United Together: The Culture and Cuisine of Little Havana


Ana Martinez, Online Editor-in-Chief

West of Downtown Miami lies the heart of the city’s Latin American culture: Little Havana. Home to 83,000 individuals from different countries, Little Havana’s restaurants and vibrant arts and cultural scene make the area feel like home to many.

Little Havana first formed approximately 70 years ago, when a large influx of Cubans fled to Miami during the Cuban Revolution. These individuals would end up settling in and around Downtown Miami. 

Around the same time, the city of Miami created the Freedom Tower — a refugee center providing assistance for immigrants — in accordance with the 1962 Migration and Refugee Assistance Act. As Cubans grew accustomed to American life, they continued to settle in nearby neighborhoods, and the neighborhood west of Downtown soon became “La Pequeña Habana,” or “Little Havana.”

This post is sponsored by Unique Homes of Miami. For more information, please visit https://www.uniquehomesofmiami.com.

Cubans continue to imbue Little Havana with their culture; in fact, studies reveal that 40% of all Cuban refugees who have settled in other parts of the U.S. eventually have moved to Miami for the cultural environment and proximity to friends and family. While Cubans continue to make up the majority of Little Havana’s population, the neighborhood is home to other Latinos, such as Nicaraguans and Hondurans.

Today, Miami is the second-largest Cuban-populated city in the world behind Havana and contains hundreds of restaurants, bakeries, fruit stands, cigar shops, rum bars, art galleries and music venues, especially on Calle Ocho. 

Little Havana contains the famed Máximo Gómez Park, a place filled with heated games of dominoes, colorful murals and portraits of popular poets like José Martí and singers like Celia Cruz.   

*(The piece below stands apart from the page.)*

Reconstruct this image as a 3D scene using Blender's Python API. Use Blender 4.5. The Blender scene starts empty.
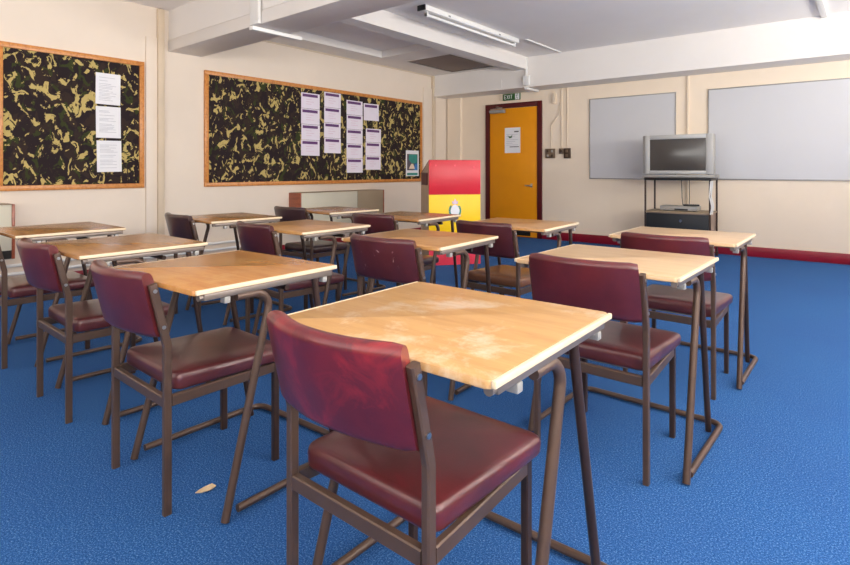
import bpy, bmesh, math, random
from mathutils import Vector, Matrix
random.seed(7)
S = bpy.context.scene
C = S.collection
R = math.radians

# ------------------------------------------------------------------ materials
def srgb(r, g, b):
    f = lambda v: (v/255/12.92) if v/255 <= .04045 else ((v/255+.055)/1.055)**2.4
    return (f(r), f(g), f(b), 1)

class N:
    """small node-tree helper"""
    def __init__(s, name):
        s.m = bpy.data.materials.new(name); s.m.use_nodes = True
        s.t = s.m.node_tree; s.b = s.t.nodes['Principled BSDF']
    def n(s, typ, **kw):
        x = s.t.nodes.new(typ)
        for k, v in kw.items():
            if k in x.inputs: x.inputs[k].default_value = v
            else: setattr(x, k, v)
        return x
    def l(s, a, b): s.t.links.new(a, b)
    def coord(s, scale=(1, 1, 1), kind='Object'):
        tc = s.n('ShaderNodeTexCoord'); mp = s.n('ShaderNodeMapping')
        mp.inputs['Scale'].default_value = scale
        s.l(tc.outputs[kind], mp.inputs['Vector']); return mp.outputs['Vector']
    def noise(s, vec, scale, detail=3, rough=.5, dist=0.):
        x = s.n('ShaderNodeTexNoise'); s.l(vec, x.inputs['Vector'])
        x.inputs['Scale'].default_value = scale; x.inputs['Detail'].default_value = detail
        x.inputs['Roughness'].default_value = rough; x.inputs['Distortion'].default_value = dist
        return x.outputs['Fac']
    def ramp(s, fac, stops, const=False):
        x = s.n('ShaderNodeValToRGB'); e = x.color_ramp.elements
        if const: x.color_ramp.interpolation = 'CONSTANT'
        while len(e) < len(stops): e.new(.5)
        for i, (p, c) in enumerate(stops): e[i].position = p; e[i].color = c
        s.l(fac, x.inputs['Fac']); return x.outputs['Color']
    def mix(s, fac, a, b):
        x = s.n('ShaderNodeMix', data_type='RGBA')
        if hasattr(fac, 'links') or hasattr(fac, 'is_linked'): s.l(fac, x.inputs[0])
        else: x.inputs[0].default_value = fac
        for v, i in ((a, 6), (b, 7)):
            if isinstance(v, tuple): x.inputs[i].default_value = v
            else: s.l(v, x.inputs[i])
        return x.outputs[2]
    def bump(s, h, strength, dist=.01):
        x = s.n('ShaderNodeBump'); x.inputs['Strength'].default_value = strength
        x.inputs['Distance'].default_value = dist
        s.l(h, x.inputs['Height']); s.l(x.outputs['Normal'], s.b.inputs['Normal'])
    def col(s, c):
        if isinstance(c, tuple): s.b.inputs['Base Color'].default_value = c
        else: s.l(c, s.b.inputs['Base Color'])
    def set(s, rough=.5, metal=0., spec=.5, coat=0., coat_r=.1):
        s.b.inputs['Roughness'].default_value = rough; s.b.inputs['Metallic'].default_value = metal
        s.b.inputs['Specular IOR Level'].default_value = spec
        s.b.inputs['Coat Weight'].default_value = coat; s.b.inputs['Coat Roughness'].default_value = coat_r
        return s.m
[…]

The neighborhood also has a lively cultural scene, with annual festivals like the Calle Ocho Music Festival, where locals celebrate Carnaval Miami. Throughout the year, Little Havana also offers access to several museums: Futurama 1637 Art Building, Tower Theater and the CubaOcho Museum and Performing Arts Center.  

Individuals often look to experience Little Havana through the food, which consists of everything from Cuban Cafe con Leche to crispy Cuban sandwiches of roast pork, ham, Swiss cheese, pickles and yellow mustard. Other popular dishes include sweet pastelitos, rice and black beans, tamales and fried plantains, which individuals can find in casual restaurants with “sport ventanitas,” or little windows. 

One of Little Havana’s most popular restaurants is Cafe La Trova, a Cuban restaurant situated in the heart of the neighborhood. One of Cafe La Trova’s co-founders and one of the most influential bartenders in the world, Julio Cabrera, founded the restaurant to connect with his culture.

“I was born and raised in Cuba, [which] was definitely vital to create the concept, drinks and dishes of [Cafe La Trova],” Cabrera said. “I always wanted to have my business in a neighborhood with similar feelings and culture to the theme of Cafe La Trova, and there is nothing better than [having] a traditional Cuban place in Little Havana.” 

Cabrera used his experiences in Cuba to craft Cafe La Trova’s drinks and dishes. Popular dishes include: skirt steak ropa vieja, steak with rice and beans; roast calabaza empanadas, a pastry turnover filled with pumpkin and churro waffles with cinnamon sugar and Nutella whipped cream. 

“The most exciting aspect of owning a restaurant situated directly in Little Havana is the feeling that you are still in Cuba,” Cabrera said. “I hope guests will take away the experience of visiting an authentic Cuban place full of energy and good vibes.”